Maybe you have the knowledge and want to conduct an analysis, but the business won’t give you the time. Use the information in this post to help build your business case.
Maybe you don’t have the knowledge and want to begin the process. Use the information below to begin building your skills (check out the needs analysis tool at the bottom of this post).
Maybe you’re tired. You’ve been there, done that, bought the “I did a skills gap analysis and no one cared” tee shirt. I hear you. But people the future is now. Tik-Tok dispersed their ENTIRE training department, a hundred people. RedFin recently conducted a massive layoff, most of which in People Services. Pick yourself up, your business really does need you. Use the information below to start building your case (again).
What do we mean by skills gap?
When there’s a mismatch between the skills employers desire and the skills that their employees bring to the table. That’s a skills gap – that variance between what’s needed and what’s possessed.
A skills gap analysis is a tool used to assess that difference. Organizations use it to identify the skills/competencies that an individual employee needs but doesn’t necessarily have to carry out their job or to perform certain tasks effectively.
Why is a skills gap analysis not just useful but imperative?
In its 2018 The Future of Jobs Report, the World Economic Forum stated that by 2022, no less than 54% of all workers will need to update or replace their competencies. In their 2020 report, they state: “…employers expect that by 2025, increasingly redundant roles will decline from being 15.4% of the workforce to 9% (6.4% decline) and that emerging professions will grow from 7.8% to 13.5% (5.7% growth) of the total employee base of company respondents.
What does this mean for the skills market?

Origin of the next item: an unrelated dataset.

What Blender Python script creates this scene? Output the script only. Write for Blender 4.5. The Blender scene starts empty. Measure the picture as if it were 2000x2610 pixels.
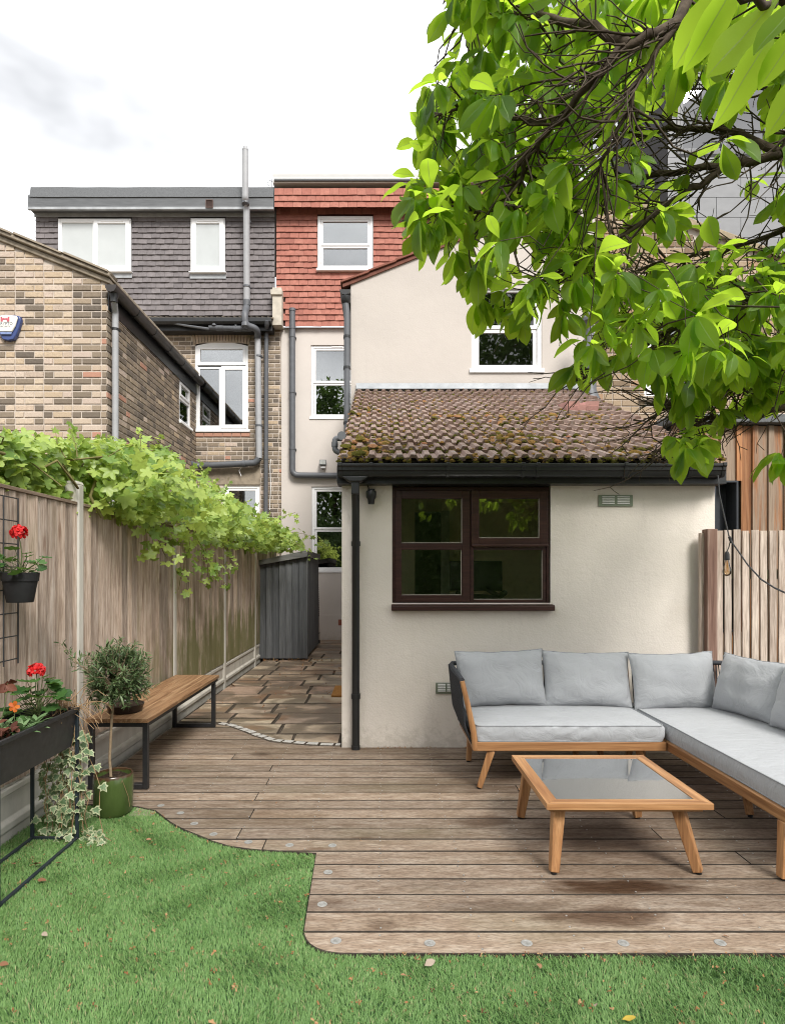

It is stated that in the absence of ready talent, employers surveyed through the Future of Jobs Survey report that, on average, “they provide access to reskilling and upskilling to 62% of their workforce, and that by 2025 they will expand that provision to a further 11% of their workforce”. However, employee engagement in those courses is lagging, with only 42% of employees taking up employer-supported reskilling and upskilling opportunities.
Why is that?
In the image below, we see the barriers to the adoption of new technologies. Anecdotally as an industry, we know these very barriers are present when trying to provide upskilling to an employee base. While we may want to provide opportunities to improve capabilities, the business and business leaders may not support sharing capacity. In short, we may have the tools but the business may not want to give up the time.